Se dice que una de las justificaciones de aquel poder que tuvo el priiato en el siglo XX fue habernos librado de la “orgía de sangre” posrevolucionaria en la que –como dice Pacheco– “el ejecutor de hoy fue la víctima de mañana y los caudillos se devoraron entre ellos mismos”; y quizá el nuevo “sistema de dominación hegemónica de partido” que se erige en este siglo XXI también busca justificarse frente a lo que considera una “orgía de corrupción” neoliberal. Aunque hasta ahora ha aportado más propaganda que pruebas y ha creado más tributarios que responsables.
Lo que nos lleva al segundo punto: La ciudadanía no “elige la corrupción” en un proceso electoral como ingenuidad autolesiva. No sólo es antitético, es antinatural que alguien elija voluntariamente algo que confía y sabe en que le va a perjudicar. Quizá, sí que tiene la libertad de elegir corromperse en circunstancias que le provean un bien ilícito inmediato. Es decir: No elige la corrupción que le afecta, elige corromperse anteponiendo su interés, su peculio y su ventaja. Y ahí sí, podría optar por corromperse a favor o en contra del sistema hegemónico que mejor le convenga (o al que le han convencido).

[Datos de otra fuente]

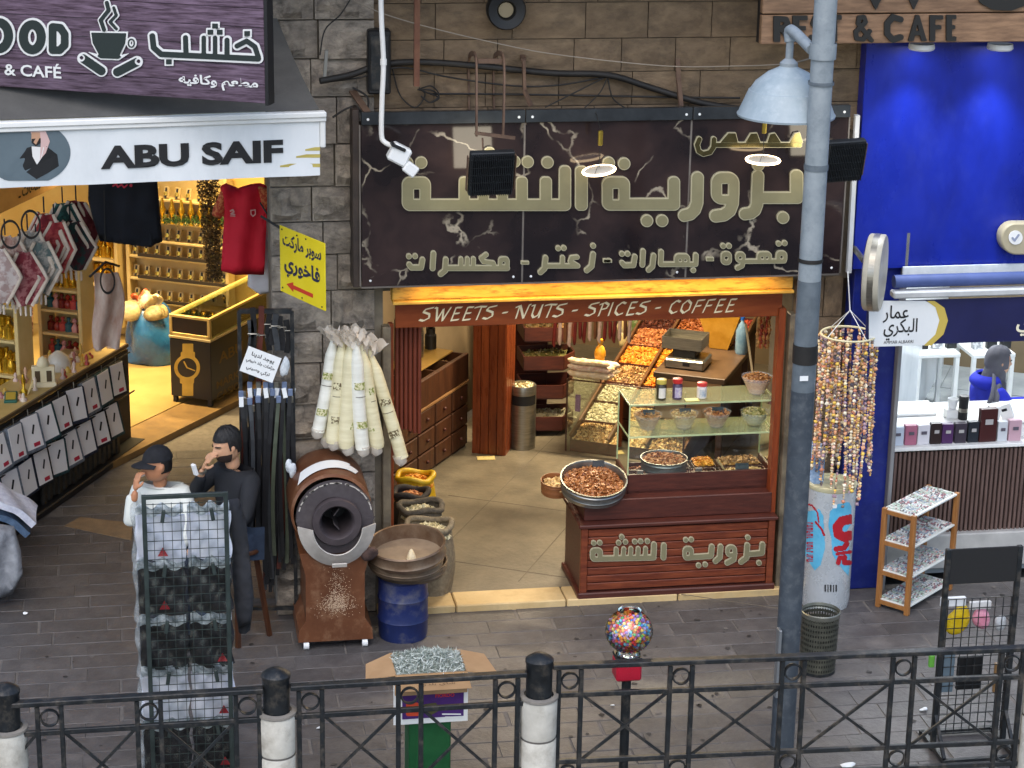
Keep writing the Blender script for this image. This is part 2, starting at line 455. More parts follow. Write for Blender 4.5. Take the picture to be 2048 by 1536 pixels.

En todo caso, cabe cuestionarnos por qué los publicistas y mercadólogos de las campañas desean vender la idea de que el proceso electoral en marcha terminará en una elección de un miedo frente a otro miedo. “Elegir la corrupción” y “elegir la dictadura” son falacias del marketing electoral que venden exactamente lo mismo: desconfianza.
Hace mucha falta que las campañas políticas se internen en escenarios más esperanzadores y propositivos. Quizá sólo así logren que los analistas políticos finalmente se alejen del oficio de vaticinadores de desgracias y comiencen a pensar con serenidad.